AIM OF THE TASK ::
Give the data below again exactly as it stands. Omit the pictures.

::: DATA SECTION :::

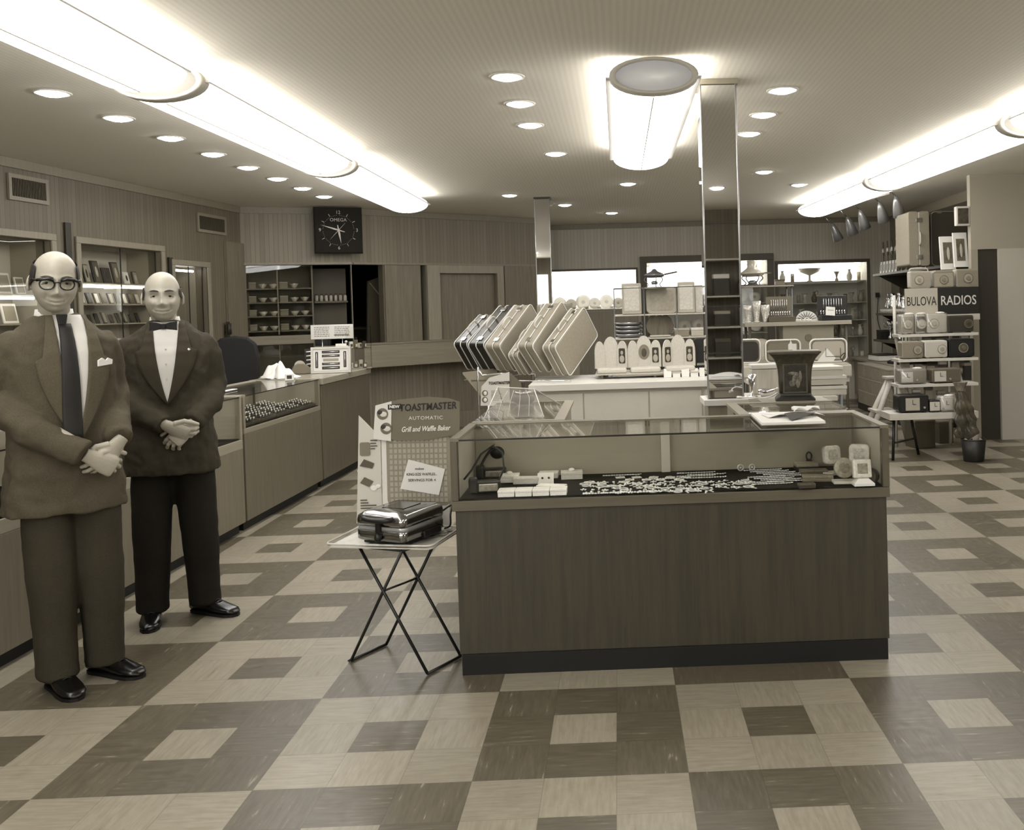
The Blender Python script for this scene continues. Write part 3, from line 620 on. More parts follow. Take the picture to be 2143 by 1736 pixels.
# clear counter-top case with small goods
p = at(752, 770, z=ZT)
t = thing('clear_counter_case', 'clear glass box with little packets at the far end of the left counter', 'display case', p, .3)
a, b, h = .12, .1, .42
for x in (-a, a): G().box(x - .002, x + .002, -b, b, .004, h).obj('side_glass', GL, t)
G().box(-a, a, -b - .002, -b + .002, .004, h).obj('front_glass', GL, t); G().box(-a, a, -b, b, 0, .003).obj('base', mat(.6, .5), t); G().box(-a, a, -b, b, .2, .204).obj('glass_shelf', GL, t)
G().cyl((-a, -b, 0), (-a, -b, h * .64), .006, 8).obj('corner_rod', mat(.25, .3), t); G().ball((-a, -b, h * .65), .014, 10, 8).obj('rod_knob', CREAM, t)
for i in range(8):
    q = p + Vector((-.07 + .045 * (i % 4), -.03 + .01 * (i % 3), .005 if i < 4 else .206))
    t = thing('packet', 'small packet %s on the %s of the clear counter box' % (LEFTP[i % 4], 'floor' if i < 4 else 'glass shelf'), 'packet', q, .2 * i, 'packets in the clear counter box')
    G().box(-.018, .018, -.012, .012, 0, .05 + .015 * (i % 3)).obj('wrap', mat((.85, .4, .7, .25)[i % 4], .5), t, bevel=.002); G().box(-.012, .012, -.0127, -.0122, .012, .04).obj('patch', mat((.3, .85)[i % 2], .5), t)
t = thing('leaflet_stack', 'white leaflets standing in a wire pocket just right of the pen display', 'leaflets', at(712, 778, z=ZT) + Vector((.0, .03, 0)), .1, rot=(-.15, 0, .1))
for k in range(3): G().box(-.05 + .012 * k, .05 + .012 * k, .006 * k, .006 * k + .003, 0, .27 - .02 * k).obj('leaflet', PAPER, t)
G().tube([(-.06, -.01, .002), (.06, -.01, .002), (.06, -.01, .06), (-.06, -.01, .06)], .002, 6, closed=True).obj('wire_pocket', CHROME, t)
t = thing('knife_card', 'narrow dark card of bright clips standing left of the pen display', 'display card', at(648, 778, z=ZT) + Vector((-.03, .1, 0)), .5)
G().box(-.045, .045, 0, .008, 0, .22).obj('card', mat(.15, .6), t)
for k in range(5): G().tube([(-.03, -.004, .03 + .04 * k), (.03, -.004, .035 + .04 * k)], .006, 6).obj('clip', WHITE, t)
# dark office chair behind the counter
p = co(3.95, 1.05, 0)
t = thing('office_chair', 'black upholstered chair with arched back standing behind the left counter', 'chair', p, .25)
o = [(-.2, .75), (.2, .75), (.215, 1.1), (.19, 1.24), (.12, 1.3), (0, 1.32), (-.12, 1.3), (-.19, 1.24), (-.215, 1.1)]
G().prism(o, -.04, .04).obj('backrest', mat(.05, .7), t, bevel=.02); G().box(-.23, .23, -.02, .42, .44, .52).obj('seat', mat(.05, .7), t, bevel=.03)
G().box(-.02, .02, .02, .04, .5, .78).obj('back_post', DARK, t); G().cyl((0, .2, .1), (0, .2, .44), .025, 10).obj('column', CHROME, t)
g = G()
for k in range(4): a = k * PI / 2 + .4; g.tube([(0, .2, .12), (.25 * math.cos(a), .2 + .25 * math.sin(a), .05), (.27 * math.cos(a), .2 + .27 * math.sin(a), .012)], .014, 6)
g.obj('foot', DARK, t)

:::

RESULT OF THE EXERCISE ::
The Blender Python script for this scene continues. Write part 3, from line 620 on. More parts follow. Take the picture to be 2143 by 1736 pixels.
# clear counter-top case with small goods
p = at(752, 770, z=ZT)
t = thing('clear_counter_case', 'clear glass box with little packets at the far end of the left counter', 'display case', p, .3)
a, b, h = .12, .1, .42
for x in (-a, a): G().box(x - .002, x + .002, -b, b, .004, h).obj('side_glass', GL, t)
G().box(-a, a, -b - .002, -b + .002, .004, h).obj('front_glass', GL, t); G().box(-a, a, -b, b, 0, .003).obj('base', mat(.6, .5), t); G().box(-a, a, -b, b, .2, .204).obj('glass_shelf', GL, t)
G().cyl((-a, -b, 0), (-a, -b, h * .64), .006, 8).obj('corner_rod', mat(.25, .3), t); G().ball((-a, -b, h * .65), .014, 10, 8).obj('rod_knob', CREAM, t)
for i in range(8):
    q = p + Vector((-.07 + .045 * (i % 4), -.03 + .01 * (i % 3), .005 if i < 4 else .206))
    t = thing('packet', 'small packet %s on the %s of the clear counter box' % (LEFTP[i % 4], 'floor' if i < 4 else 'glass shelf'), 'packet', q, .2 * i, 'packets in the clear counter box')
    G().box(-.018, .018, -.012, .012, 0, .05 + .015 * (i % 3)).obj('wrap', mat((.85, .4, .7, .25)[i % 4], .5), t, bevel=.002); G().box(-.012, .012, -.0127, -.0122, .012, .04).obj('patch', mat((.3, .85)[i % 2], .5), t)
t = thing('leaflet_stack', 'white leaflets standing in a wire pocket just right of the pen display', 'leaflets', at(712, 778, z=ZT) + Vector((.0, .03, 0)), .1, rot=(-.15, 0, .1))
for k in range(3): G().box(-.05 + .012 * k, .05 + .012 * k, .006 * k, .006 * k + .003, 0, .27 - .02 * k).obj('leaflet', PAPER, t)
G().tube([(-.06, -.01, .002), (.06, -.01, .002), (.06, -.01, .06), (-.06, -.01, .06)], .002, 6, closed=True).obj('wire_pocket', CHROME, t)
t = thing('knife_card', 'narrow dark card of bright clips standing left of the pen display', 'display card', at(648, 778, z=ZT) + Vector((-.03, .1, 0)), .5)
G().box(-.045, .045, 0, .008, 0, .22).obj('card', mat(.15, .6), t)
for k in range(5): G().tube([(-.03, -.004, .03 + .04 * k), (.03, -.004, .035 + .04 * k)], .006, 6).obj('clip', WHITE, t)
# dark office chair behind the counter
p = co(3.95, 1.05, 0)
t = thing('office_chair', 'black upholstered chair with arched back standing behind the left counter', 'chair', p, .25)
o = [(-.2, .75), (.2, .75), (.215, 1.1), (.19, 1.24), (.12, 1.3), (0, 1.32), (-.12, 1.3), (-.19, 1.24), (-.215, 1.1)]
G().prism(o, -.04, .04).obj('backrest', mat(.05, .7), t, bevel=.02); G().box(-.23, .23, -.02, .42, .44, .52).obj('seat', mat(.05, .7), t, bevel=.03)
G().box(-.02, .02, .02, .04, .5, .78).obj('back_post', DARK, t); G().cyl((0, .2, .1), (0, .2, .44), .025, 10).obj('column', CHROME, t)
g = G()
for k in range(4): a = k * PI / 2 + .4; g.tube([(0, .2, .12), (.25 * math.cos(a), .2 + .25 * math.sin(a), .05), (.27 * math.cos(a), .2 + .27 * math.sin(a), .012)], .014, 6)
g.obj('foot', DARK, t)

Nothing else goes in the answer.